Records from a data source

*****

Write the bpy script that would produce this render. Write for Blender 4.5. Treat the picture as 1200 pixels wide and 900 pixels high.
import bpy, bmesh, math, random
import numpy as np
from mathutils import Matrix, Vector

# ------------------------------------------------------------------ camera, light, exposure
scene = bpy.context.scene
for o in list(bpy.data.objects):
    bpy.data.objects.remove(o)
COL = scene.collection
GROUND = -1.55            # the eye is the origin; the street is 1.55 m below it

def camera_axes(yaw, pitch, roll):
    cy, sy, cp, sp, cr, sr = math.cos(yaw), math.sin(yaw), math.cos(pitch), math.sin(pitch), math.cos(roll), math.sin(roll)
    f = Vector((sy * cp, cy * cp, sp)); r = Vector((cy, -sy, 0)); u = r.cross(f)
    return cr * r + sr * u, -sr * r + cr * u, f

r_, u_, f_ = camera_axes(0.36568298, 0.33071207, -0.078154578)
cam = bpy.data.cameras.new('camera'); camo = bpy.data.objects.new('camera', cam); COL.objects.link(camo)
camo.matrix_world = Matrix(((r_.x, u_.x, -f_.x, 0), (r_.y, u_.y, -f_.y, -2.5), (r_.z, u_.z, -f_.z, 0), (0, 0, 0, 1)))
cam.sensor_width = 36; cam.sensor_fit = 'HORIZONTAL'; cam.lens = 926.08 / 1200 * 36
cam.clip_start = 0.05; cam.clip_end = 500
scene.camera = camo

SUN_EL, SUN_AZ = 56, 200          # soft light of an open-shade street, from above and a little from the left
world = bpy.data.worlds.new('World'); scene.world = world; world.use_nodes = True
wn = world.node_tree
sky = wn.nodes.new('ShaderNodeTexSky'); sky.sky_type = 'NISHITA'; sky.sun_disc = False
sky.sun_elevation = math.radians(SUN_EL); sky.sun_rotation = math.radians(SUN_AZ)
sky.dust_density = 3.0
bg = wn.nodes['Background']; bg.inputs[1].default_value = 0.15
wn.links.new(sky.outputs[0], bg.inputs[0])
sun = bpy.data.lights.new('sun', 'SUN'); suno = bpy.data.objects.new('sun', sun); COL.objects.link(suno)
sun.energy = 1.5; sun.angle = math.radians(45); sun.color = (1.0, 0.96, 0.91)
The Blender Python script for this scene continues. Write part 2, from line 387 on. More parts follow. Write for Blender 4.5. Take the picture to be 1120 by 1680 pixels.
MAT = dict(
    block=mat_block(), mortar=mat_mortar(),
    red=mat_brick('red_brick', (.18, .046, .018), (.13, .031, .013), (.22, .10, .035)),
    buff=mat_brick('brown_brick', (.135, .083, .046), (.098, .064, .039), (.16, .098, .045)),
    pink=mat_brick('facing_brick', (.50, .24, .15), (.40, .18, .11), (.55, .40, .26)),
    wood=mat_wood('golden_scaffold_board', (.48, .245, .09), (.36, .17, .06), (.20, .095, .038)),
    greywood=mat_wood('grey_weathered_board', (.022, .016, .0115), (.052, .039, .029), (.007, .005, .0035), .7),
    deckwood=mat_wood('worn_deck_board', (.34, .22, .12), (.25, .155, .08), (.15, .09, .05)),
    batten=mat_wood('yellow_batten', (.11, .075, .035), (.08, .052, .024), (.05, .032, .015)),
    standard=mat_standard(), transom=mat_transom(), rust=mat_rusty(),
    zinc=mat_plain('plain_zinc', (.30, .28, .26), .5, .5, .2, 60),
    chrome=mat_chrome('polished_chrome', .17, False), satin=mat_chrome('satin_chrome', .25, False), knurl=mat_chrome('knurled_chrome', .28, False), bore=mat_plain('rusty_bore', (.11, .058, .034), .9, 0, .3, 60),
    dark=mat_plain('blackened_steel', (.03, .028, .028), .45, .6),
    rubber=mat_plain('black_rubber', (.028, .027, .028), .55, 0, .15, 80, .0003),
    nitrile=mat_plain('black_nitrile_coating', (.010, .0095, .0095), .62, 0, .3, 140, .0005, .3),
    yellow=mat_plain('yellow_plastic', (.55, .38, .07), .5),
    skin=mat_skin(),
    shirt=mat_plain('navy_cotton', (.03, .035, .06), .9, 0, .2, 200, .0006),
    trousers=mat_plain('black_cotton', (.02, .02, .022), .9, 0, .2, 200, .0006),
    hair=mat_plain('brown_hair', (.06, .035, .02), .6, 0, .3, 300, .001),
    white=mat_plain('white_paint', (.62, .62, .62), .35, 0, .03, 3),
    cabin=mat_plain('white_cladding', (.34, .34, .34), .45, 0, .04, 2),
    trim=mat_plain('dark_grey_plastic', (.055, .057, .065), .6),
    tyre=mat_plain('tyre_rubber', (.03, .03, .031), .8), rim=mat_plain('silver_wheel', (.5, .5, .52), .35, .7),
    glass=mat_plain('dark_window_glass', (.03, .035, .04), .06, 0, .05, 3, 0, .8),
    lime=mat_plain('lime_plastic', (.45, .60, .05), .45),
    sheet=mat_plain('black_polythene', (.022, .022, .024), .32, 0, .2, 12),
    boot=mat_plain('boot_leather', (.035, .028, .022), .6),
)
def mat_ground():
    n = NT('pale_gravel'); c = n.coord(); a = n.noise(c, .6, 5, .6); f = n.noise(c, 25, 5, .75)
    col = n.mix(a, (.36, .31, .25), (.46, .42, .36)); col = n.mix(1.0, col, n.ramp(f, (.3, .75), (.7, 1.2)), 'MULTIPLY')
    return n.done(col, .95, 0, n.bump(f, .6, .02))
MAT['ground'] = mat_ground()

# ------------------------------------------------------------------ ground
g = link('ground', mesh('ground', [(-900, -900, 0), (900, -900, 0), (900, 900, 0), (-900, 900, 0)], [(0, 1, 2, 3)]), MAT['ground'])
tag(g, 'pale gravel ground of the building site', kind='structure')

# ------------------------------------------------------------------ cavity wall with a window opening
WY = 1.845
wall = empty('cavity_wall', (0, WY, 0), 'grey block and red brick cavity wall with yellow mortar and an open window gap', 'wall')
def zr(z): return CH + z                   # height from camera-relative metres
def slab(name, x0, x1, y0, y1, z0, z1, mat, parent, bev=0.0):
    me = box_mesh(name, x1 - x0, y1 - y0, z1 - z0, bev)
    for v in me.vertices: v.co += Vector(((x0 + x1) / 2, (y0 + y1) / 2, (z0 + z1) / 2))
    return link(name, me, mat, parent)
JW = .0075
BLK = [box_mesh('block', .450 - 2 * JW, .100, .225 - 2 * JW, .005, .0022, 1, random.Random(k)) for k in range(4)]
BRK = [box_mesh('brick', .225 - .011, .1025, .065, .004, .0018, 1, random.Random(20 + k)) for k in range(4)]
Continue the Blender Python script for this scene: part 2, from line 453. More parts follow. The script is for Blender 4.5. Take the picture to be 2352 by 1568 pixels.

*****

[Exercise task] Copy out each line that contains the word "Blender".

[Result of this exercise]
Write the bpy script that would produce this render. Write for Blender 4.5. Treat the picture as 1200 pixels wide and 900 pixels high.
The Blender Python script for this scene continues. Write part 2, from line 387 on. More parts follow. Write for Blender 4.5. Take the picture to be 1120 by 1680 pixels.
Continue the Blender Python script for this scene: part 2, from line 453. More parts follow. The script is for Blender 4.5. Take the picture to be 2352 by 1568 pixels.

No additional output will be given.